Deux points demeurent. Premièrement, il s’agit du sort d’Israël parmi les nations. L’image empêche une lecture qui absorbe simplement Israël dans les nations. Deuxièmement, la promesse originelle de l’alliance faite à Abraham est la base de l’action. Dieu tient sa parole.
Où nous mène la promesse
Le Nouveau Testament affirme cette promesse. Jésus et les apôtres réaffirment le rôle d’Israël. J’ai traité cet argument en détail dans mon chapitre de The People, the Land, and the Future of Israel: Israel and the Jewish People in the Plan of God. Cette discussion ajoute une autre dimension à cette question concernant le pays. C’est la postérité par excellence et ceux qui l’ont suivie qui partagent cette sorte d’espérance qui incluait Israël. Les textes cités ici sont Matthieu 19:28 ; Luc 13:34-35 ; 21:20-24 ; 22:30 ; Actes 1:6-7 ; 3:18-22 ; 26:7 ; et Romains 9-11.

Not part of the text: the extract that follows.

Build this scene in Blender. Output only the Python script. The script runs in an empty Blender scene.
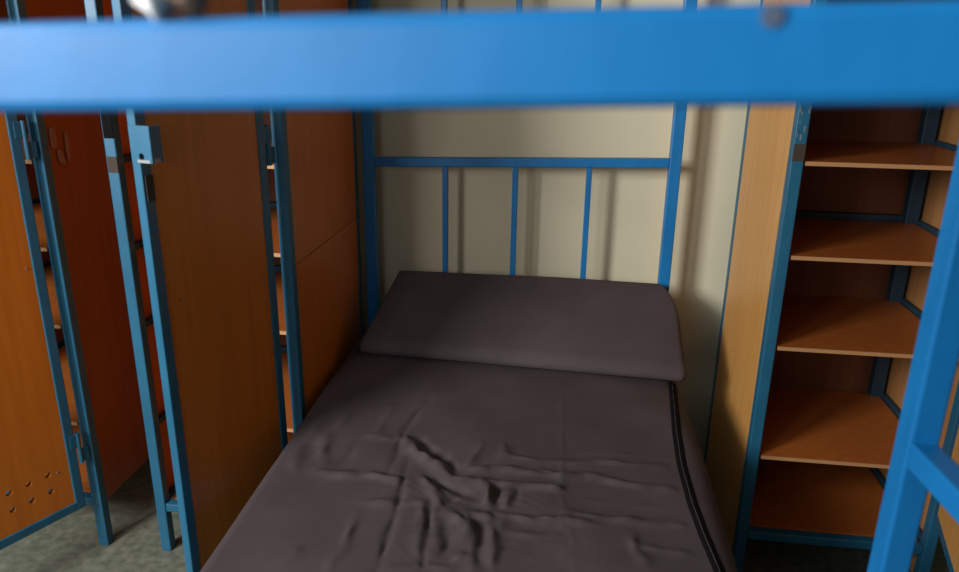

La promesse nous amène sur la terre de la promesse et de la présence de Dieu. L’unité et la diversité, l’égalité et pourtant la distinction, une preuve perpétuelle de la réconciliation que Dieu apporte à tous et à toutes les nations par son œuvre de nouvelle alliance dans son héritier davidique, dans son royaume. Israël est au centre du monde grâce à son Messie. Et dans tout cela, Dieu a tenu sa parole envers les patriarches d’Israël parce que Dieu tient ses promesses envers ceux à qui il les fait, alors que Dieu travaille à une réconciliation qui implique toutes les nations (Ésaïe 19:23-25).